Di fatto, si procedette con una nuova riorganizzazione statale che inquadrò gli ambiti terrioriali come Enti d’area vasta. La fredda legge dei numeri, quindi, che aveva caratterizzato il primo ventennio della Seconda Repubblica, prese il sopravvento sugli inquadramenti amministrativi che, fino ad allora, avevano rappresentato il concetto di prossimità dei servizi.
Circa 3 anni fa, poi, un rinnovato dinamismo Parlamentare ha portato alla bozza di un testo normativo sulla reintroduzione dell’Ente Provincia a suffragio universale. Già entro il primo semestre dell’anno in corso, almeno dalle dichiarazioni del leader del Viminale – Ministero dell’Interno, in occasione della 35° assemblea delle Province Italiane UPI, le Province potrebbero tornare ex ante 2014.
Tuttavia, l’operazione, senza una riforma sistemica che analizzi nel dettaglio gli squilibri territoriali attualmente esistenti nei vari ambiti del Paese, potrebbe rivelarsi un boomerang.

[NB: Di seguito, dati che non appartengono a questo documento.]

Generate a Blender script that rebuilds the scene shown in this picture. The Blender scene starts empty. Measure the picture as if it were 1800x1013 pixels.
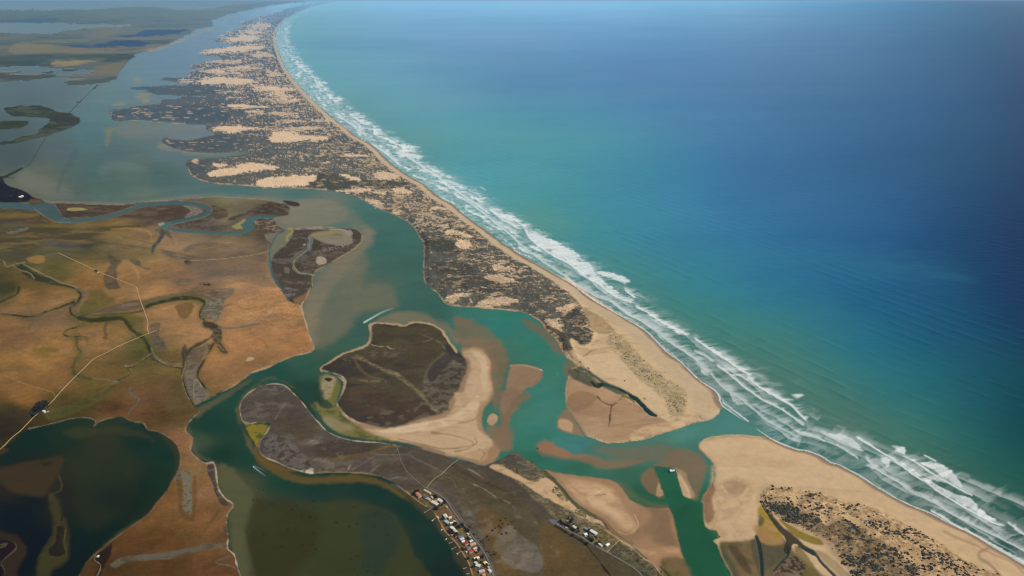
import bpy, math, random
import numpy as np
from mathutils import Vector, Matrix
# ================================================================ camera, sky, sun, exposure
PW, PH, FPX, ALT = 1800.0, 1013.0, 1500.0, 1200.0   # photo chart, focal length in chart pixels, metres above the sea
EYE_Y = -15.5                                       # chart row of eye level
ROLL = math.radians(0.14)
PITCH = math.atan((PH/2-EYE_Y)/FPX)
RMAX = 120000.0
SUN_ELEV, SUN_AZ = math.radians(48), math.radians(112)   # azimuth clockwise from straight ahead (y)
SUN_POWER, SKY_POWER, EXPOSURE = 3.6, 0.10, 0.0
HAZE_DENSITY = 1/80000.0
scene = bpy.context.scene
cam_data = bpy.data.cameras.new('camera'); cam = bpy.data.objects.new('camera', cam_data)
scene.collection.objects.link(cam); scene.camera = cam
cam_data.sensor_width = 36.0; cam_data.lens = 36.0*FPX/PW
cam_data.clip_start = 5.0; cam_data.clip_end = 400000.0
cam.location = (0, 0, ALT)
cam.matrix_world = Matrix.Translation((0, 0, ALT)) @ Matrix.Rotation(math.pi/2-PITCH, 4, 'X') @ Matrix.Rotation(-ROLL, 4, 'Z')
world = bpy.data.worlds.new('World'); scene.world = world; world.use_nodes = True
wn = world.node_tree; bg = wn.nodes['Background']
sky = wn.nodes.new('ShaderNodeTexSky'); sky.sky_type = 'NISHITA'; sky.sun_disc = False
sky.sun_elevation = SUN_ELEV; sky.sun_rotation = SUN_AZ; sky.altitude = 300; sky.air_density = 1.0; sky.dust_density = 0.6
wn.links.new(sky.outputs[0], bg.inputs[0]); bg.inputs[1].default_value = SKY_POWER
sun_data = bpy.data.lights.new('sun', 'SUN'); sun_data.energy = SUN_POWER; sun_data.angle = math.radians(0.53); sun_data.color = (1.0, 0.955, 0.89)
sun = bpy.data.objects.new('sun', sun_data); scene.collection.objects.link(sun)
sd = Vector((math.sin(SUN_AZ)*math.cos(SUN_ELEV), math.cos(SUN_AZ)*math.cos(SUN_ELEV), math.sin(SUN_ELEV)))
sun.rotation_euler = sd.to_track_quat('Z', 'Y').to_euler(); sun.location = (0, 0, 3000)
scene.view_settings.view_transform = 'Standard'; scene.view_settings.look = 'None'
scene.view_settings.exposure = EXPOSURE; scene.view_settings.gamma = 1.0
scene.cycles.filter_width = 1.15; scene.cycles.max_bounces = 6; scene.cycles.volume_bounces = 1; scene.cycles.diffuse_bounces = 2; scene.cycles.glossy_bounces = 2

# ================================================================ map helpers
def ground(px, py):
    """chart position -> metres on the ground (x right, y ahead of the point below the camera)"""
    u = np.asarray(px, float)-PW/2; v = PH/2-np.asarray(py, float)
    c, s = math.cos(ROLL), math.sin(ROLL)
    u, v = u*c+v*s, -u*s+v*c
    dx = u/FPX; dy = v/FPX
    fy = math.cos(PITCH)+dy*math.sin(PITCH); dz = -math.sin(PITCH)+dy*math.cos(PITCH)
    t = ALT/np.maximum(-dz, 1e-6)
    return dx*t, fy*t
# ---------------------------------------------------------------- colour helpers
def lin(c):
    c = np.asarray(c, float)/255.0
    return np.where(c <= .04045, c/12.92, ((c+.055)/1.055)**2.4)
def sst(a, b, x):
    t = np.clip((x-a)/(b-a), 0, 1); return t*t*(3-2*t)
# ---------------------------------------------------------------- the chart grid
def axis(lo, hi, step, pad_lo, pad_hi, grow=1.16):
    core = list(np.arange(lo, hi+step*.5, step))
    a, s = [], step
    x = core[0]
    while x > pad_lo: s *= grow; x -= s; a.append(x)
    b, s = [], step
    x = core[-1]
    while x < pad_hi: s *= grow; x += s; b.append(x)
    return np.array(a[::-1]+core+b)
def make_grid(step):
    global XS, YS, GX, GY, WX, WY, SP, NY, NX
    XS = axis(-24, PW+24, step, -420, PW+420)
    ytop = EYE_Y+FPX*ALT/RMAX/math.cos(PITCH)**2*1.02
    ys = list(axis(16, PH+24, step, 16, PH+260))
    y = 16.0; up = []
    while y > ytop+1.0: y -= step*.8; up.append(y)
    YS = np.array(up[::-1]+ys)
    NY, NX = len(YS), len(XS)
    GX, GY = np.meshgrid(XS, YS)
    # rows follow lines of equal distance
    gy2 = GY-math.tan(ROLL)*(GX-PW/2)*-1.0
    WX, WY = ground(GX, GY)
    SP = np.abs(np.gradient(WY, axis=0))
    SP = np.maximum(SP, 1)
# ---------------------------------------------------------------- noise in metres
_TAB = np.random.RandomState(11).rand(1024, 1024).astype(np.float32)
def vnoise(x, y, seed):
    ix = np.floor(x); iy = np.floor(y); fx = (x-ix).astype(np.float32); fy = (y-iy).astype(np.float32)
    ix = ix.astype(np.int64)+seed*131; iy = iy.astype(np.int64)+seed*71
    fx = fx*fx*fx*(fx*(fx*6-15)+10); fy = fy*fy*fy*(fy*(fy*6-15)+10)
    a0 = ix & 1023; a1 = (ix+1) & 1023; b0 = iy & 1023; b1 = (iy+1) & 1023
    a = _TAB[a0, b0]; b = _TAB[a1, b0]; c = _TAB[a0, b1]; d = _TAB[a1, b1]
    return (a+(b-a)*fx)*(1-fy)+(c+(d-c)*fx)*fy
def fbm(L, seed=1, octv=4, ang=0.0, stretch=1.0, X=None, Y=None, fade=True, gain=.55, w=None):
    """roughly -1..1; wavelengths shorter than the grid spacing fade out"""
    v = (slice(None), slice(None)) if w is None else (slice(w[2], w[3]), slice(w[0], w[1]))
    x = WX[v] if X is None else X; y = WY[v] if Y is None else Y
    sp = SP[v] if (X is None and fade) else None
    c, s = math.cos(ang), math.sin(ang)
    u = (x*c+y*s)/stretch; v = -x*s+y*c
    out = 0; amp = 1; tot = 0
    for o in range(octv):
        ca, sa = math.cos(o*1.1+.6), math.sin(o*1.1+.6); uu, vv = u*ca-v*sa, u*sa+v*ca
        n = vnoise(uu/L+o*17.3, vv/L+o*9.1, seed*31+o)*2-1
        if sp is not None:
            n = n*np.clip(L*stretch/(sp*.9), 0.0, 1)
        out = out+n*amp; tot += amp; amp *= gain; L *= .5
    return out/tot*1.7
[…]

“Nuova Provincia: opportunità o caos? Quando l’approssimazione supera la politica

La questione della nuova provincia in terra jonica è emblematica del caos e dell’approssimazione che spesso dominano la scena politica e amministrativa comprensoriale. Due proposte, al momento, si contendono la scena: quella della Magna Graecia, che prevede un doppio capoluogo distribuito tra Crotone e Corigliano Rossano, basata su criteri di omogeneità territoriale e conforme alla legge Delrio (che stabilisce un minimo di 350mila abitanti per le nuove province); e quella della Sibaritide-Pollino, una proposta politica, non conforme a questa legge, che appare più come una mossa tattica in prospettiva di lotte di capoluogo. Il punto cruciale della questione non è tanto la bontà o meno delle proposte, ma il clima di confusione e cambiamento di posizioni che sembra regnare sovrano. Ogni giorno vediamo sindaci, movimenti e rappresentanti della società civile cambiare opinione, apparentemente senza avere un’idea chiara del quadro complessivo o delle implicazioni normative delle loro scelte. Le proposte vengono avanzate senza un confronto serio e approfondito, e spesso manca il necessario rigore per orientare le decisioni verso il miglior interesse delle comunità coinvolte. L’apparenza è che si navighi a vista, rincorrendo opportunismi locali e convenienze politiche più che una visione di lungo termine. Preoccupante, inoltre, è la debolezza di una parte della stampa, che dovrebbe svolgere un ruolo fondamentale di informazione e vigilanza, ma che invece spesso si allinea a posizioni di parte, sacrificando l’analisi critica e l’approfondimento in favore di simpatie politiche o, peggio, legami personali e familiari. Un tale comportamento, quando non si basa su una solida comprensione del quadro normativo e territoriale, tradisce la funzione stessa della stampa e contribuisce a mantenere il dibattito a livelli superficiali.